Write out only the span of lines that begins at the line with "Recreate this scene" and ends at the line with "SC.camera = cam_ob". Keep both end lines, word for word.
-- INPUT start --
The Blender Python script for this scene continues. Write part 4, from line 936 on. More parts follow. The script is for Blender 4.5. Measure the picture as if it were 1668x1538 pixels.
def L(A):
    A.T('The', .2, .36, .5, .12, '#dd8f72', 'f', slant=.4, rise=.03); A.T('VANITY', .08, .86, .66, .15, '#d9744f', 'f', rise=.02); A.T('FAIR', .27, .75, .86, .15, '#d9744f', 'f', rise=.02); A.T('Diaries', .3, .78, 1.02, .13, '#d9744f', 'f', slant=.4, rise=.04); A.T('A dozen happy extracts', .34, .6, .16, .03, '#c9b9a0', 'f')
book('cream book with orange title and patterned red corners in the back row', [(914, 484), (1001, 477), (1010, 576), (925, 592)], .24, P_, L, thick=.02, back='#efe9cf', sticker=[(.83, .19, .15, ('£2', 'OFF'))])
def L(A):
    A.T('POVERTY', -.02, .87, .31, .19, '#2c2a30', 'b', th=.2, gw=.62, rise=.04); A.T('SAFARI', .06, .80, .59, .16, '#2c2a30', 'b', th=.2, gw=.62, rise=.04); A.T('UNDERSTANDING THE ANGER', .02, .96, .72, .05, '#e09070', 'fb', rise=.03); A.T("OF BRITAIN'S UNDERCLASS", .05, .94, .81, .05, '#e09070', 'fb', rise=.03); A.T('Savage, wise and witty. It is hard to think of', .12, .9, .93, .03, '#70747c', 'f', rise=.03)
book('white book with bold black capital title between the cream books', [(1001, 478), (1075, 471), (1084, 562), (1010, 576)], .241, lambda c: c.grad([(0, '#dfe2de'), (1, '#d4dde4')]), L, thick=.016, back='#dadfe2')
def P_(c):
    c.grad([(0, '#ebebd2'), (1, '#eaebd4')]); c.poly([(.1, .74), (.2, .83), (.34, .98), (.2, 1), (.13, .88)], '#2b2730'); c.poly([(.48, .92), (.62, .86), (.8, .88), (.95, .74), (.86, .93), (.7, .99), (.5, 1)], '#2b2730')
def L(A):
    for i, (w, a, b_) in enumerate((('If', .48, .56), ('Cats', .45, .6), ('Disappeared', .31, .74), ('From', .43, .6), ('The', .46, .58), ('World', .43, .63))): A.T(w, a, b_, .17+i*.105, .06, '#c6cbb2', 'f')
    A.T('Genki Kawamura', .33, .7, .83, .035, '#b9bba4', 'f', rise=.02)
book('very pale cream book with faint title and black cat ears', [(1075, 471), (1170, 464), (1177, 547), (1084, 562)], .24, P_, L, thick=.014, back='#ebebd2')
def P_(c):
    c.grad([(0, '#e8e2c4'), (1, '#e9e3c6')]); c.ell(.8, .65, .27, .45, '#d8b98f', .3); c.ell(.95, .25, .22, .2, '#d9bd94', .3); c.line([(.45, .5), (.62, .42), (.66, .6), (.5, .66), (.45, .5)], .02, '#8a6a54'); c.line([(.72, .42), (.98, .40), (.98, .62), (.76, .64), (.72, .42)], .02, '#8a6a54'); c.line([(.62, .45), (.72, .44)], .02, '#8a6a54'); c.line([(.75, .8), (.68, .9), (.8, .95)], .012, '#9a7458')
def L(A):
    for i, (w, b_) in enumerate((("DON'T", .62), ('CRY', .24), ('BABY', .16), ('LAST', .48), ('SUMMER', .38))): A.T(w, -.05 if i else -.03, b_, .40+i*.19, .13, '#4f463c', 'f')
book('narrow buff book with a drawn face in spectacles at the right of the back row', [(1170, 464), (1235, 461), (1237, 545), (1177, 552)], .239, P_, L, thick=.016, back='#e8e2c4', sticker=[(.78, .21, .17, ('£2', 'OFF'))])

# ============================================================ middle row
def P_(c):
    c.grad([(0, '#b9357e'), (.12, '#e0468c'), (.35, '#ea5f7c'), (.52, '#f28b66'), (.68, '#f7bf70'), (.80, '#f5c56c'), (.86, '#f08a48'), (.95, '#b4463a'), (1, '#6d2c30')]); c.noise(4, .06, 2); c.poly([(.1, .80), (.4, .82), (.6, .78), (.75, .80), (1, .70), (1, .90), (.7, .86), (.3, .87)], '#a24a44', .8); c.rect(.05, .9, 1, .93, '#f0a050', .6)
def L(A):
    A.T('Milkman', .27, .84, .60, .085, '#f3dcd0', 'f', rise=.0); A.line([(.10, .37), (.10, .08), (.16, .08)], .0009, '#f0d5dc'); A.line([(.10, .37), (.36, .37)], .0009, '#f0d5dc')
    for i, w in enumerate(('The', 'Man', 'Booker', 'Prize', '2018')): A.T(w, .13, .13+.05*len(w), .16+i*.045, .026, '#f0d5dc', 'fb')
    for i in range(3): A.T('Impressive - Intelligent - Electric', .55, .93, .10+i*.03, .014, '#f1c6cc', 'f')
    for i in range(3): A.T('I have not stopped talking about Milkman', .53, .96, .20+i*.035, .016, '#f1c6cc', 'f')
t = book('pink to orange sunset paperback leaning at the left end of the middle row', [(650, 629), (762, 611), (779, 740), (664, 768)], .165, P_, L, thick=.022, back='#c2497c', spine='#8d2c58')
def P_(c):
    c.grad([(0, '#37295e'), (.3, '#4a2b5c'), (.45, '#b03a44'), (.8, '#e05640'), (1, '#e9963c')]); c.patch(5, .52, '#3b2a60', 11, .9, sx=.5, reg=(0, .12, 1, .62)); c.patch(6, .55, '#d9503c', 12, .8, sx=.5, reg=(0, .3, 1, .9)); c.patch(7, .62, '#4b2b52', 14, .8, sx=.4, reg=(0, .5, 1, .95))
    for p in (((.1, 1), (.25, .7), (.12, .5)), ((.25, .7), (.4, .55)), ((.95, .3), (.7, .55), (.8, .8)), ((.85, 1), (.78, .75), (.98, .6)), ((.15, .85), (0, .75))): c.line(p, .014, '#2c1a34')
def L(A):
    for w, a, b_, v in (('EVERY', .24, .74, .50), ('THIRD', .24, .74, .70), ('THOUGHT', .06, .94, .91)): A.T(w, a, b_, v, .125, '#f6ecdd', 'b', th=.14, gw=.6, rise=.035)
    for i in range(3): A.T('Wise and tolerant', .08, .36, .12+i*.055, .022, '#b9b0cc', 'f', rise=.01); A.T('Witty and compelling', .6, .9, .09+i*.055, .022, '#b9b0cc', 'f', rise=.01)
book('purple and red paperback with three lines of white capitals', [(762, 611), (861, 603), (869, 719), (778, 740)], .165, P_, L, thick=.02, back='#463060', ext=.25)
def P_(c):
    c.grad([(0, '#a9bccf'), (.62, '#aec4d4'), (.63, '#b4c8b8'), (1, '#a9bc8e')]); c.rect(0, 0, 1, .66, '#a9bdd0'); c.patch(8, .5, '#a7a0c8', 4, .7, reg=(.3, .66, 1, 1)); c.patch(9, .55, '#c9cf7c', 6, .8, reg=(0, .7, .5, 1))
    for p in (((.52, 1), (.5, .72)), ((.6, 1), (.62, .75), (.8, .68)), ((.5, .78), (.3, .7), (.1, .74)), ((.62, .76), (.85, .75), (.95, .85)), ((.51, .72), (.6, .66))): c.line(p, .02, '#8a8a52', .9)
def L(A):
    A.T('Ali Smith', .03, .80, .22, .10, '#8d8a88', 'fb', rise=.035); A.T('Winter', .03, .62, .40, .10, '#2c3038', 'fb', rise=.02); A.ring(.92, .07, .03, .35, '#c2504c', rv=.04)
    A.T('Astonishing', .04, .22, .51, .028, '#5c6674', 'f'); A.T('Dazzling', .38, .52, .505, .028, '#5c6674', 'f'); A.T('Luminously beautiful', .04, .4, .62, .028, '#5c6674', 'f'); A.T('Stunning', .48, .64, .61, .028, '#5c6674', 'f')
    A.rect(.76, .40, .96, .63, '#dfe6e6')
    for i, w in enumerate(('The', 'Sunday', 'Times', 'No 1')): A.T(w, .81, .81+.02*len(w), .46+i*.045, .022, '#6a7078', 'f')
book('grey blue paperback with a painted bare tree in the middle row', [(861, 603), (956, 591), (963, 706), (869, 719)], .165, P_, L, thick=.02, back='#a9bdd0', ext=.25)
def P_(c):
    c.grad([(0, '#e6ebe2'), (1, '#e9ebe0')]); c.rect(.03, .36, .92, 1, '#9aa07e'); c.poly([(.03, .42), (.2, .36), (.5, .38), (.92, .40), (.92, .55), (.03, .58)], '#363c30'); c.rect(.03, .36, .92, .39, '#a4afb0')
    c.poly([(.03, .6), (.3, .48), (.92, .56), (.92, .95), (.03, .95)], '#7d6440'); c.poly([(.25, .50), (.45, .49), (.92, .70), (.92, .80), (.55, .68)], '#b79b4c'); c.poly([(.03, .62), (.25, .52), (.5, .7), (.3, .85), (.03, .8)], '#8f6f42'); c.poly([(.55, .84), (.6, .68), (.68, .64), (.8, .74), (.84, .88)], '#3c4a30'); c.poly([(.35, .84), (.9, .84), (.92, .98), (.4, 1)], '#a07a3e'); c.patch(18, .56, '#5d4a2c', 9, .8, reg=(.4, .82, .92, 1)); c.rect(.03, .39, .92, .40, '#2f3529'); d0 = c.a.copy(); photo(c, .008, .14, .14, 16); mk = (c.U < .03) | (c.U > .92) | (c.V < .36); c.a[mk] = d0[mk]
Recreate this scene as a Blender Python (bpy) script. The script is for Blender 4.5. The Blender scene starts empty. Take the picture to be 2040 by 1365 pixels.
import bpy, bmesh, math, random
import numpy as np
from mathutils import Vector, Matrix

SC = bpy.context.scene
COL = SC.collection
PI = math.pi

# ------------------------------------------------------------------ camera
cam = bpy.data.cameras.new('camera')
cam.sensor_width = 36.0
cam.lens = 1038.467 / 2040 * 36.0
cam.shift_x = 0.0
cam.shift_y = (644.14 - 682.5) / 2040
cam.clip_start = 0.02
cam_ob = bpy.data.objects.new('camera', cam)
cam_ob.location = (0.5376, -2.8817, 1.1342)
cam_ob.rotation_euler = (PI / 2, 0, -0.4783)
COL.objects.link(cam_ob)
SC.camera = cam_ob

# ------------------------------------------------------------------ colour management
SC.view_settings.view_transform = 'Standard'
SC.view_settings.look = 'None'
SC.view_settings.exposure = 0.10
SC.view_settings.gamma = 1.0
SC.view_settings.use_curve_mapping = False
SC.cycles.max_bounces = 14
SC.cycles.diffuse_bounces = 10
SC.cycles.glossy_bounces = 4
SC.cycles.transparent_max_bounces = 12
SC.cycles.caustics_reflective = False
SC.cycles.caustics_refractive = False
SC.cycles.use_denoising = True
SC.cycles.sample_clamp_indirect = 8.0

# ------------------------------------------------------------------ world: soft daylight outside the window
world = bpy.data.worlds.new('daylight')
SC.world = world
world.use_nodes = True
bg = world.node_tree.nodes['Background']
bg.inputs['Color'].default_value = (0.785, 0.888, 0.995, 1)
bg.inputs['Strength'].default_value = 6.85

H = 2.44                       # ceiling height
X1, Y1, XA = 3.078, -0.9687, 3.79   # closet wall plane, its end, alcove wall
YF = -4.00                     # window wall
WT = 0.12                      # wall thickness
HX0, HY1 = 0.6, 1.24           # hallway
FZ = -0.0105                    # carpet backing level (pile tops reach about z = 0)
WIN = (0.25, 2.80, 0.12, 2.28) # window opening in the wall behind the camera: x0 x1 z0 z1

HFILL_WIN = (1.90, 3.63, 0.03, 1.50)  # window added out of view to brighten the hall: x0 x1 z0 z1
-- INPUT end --
RESPONSE BELOW —
Recreate this scene as a Blender Python (bpy) script. The script is for Blender 4.5. The Blender scene starts empty. Take the picture to be 2040 by 1365 pixels.
import bpy, bmesh, math, random
import numpy as np
from mathutils import Vector, Matrix

SC = bpy.context.scene
COL = SC.collection
PI = math.pi

# ------------------------------------------------------------------ camera
cam = bpy.data.cameras.new('camera')
cam.sensor_width = 36.0
cam.lens = 1038.467 / 2040 * 36.0
cam.shift_x = 0.0
cam.shift_y = (644.14 - 682.5) / 2040
cam.clip_start = 0.02
cam_ob = bpy.data.objects.new('camera', cam)
cam_ob.location = (0.5376, -2.8817, 1.1342)
cam_ob.rotation_euler = (PI / 2, 0, -0.4783)
COL.objects.link(cam_ob)
SC.camera = cam_ob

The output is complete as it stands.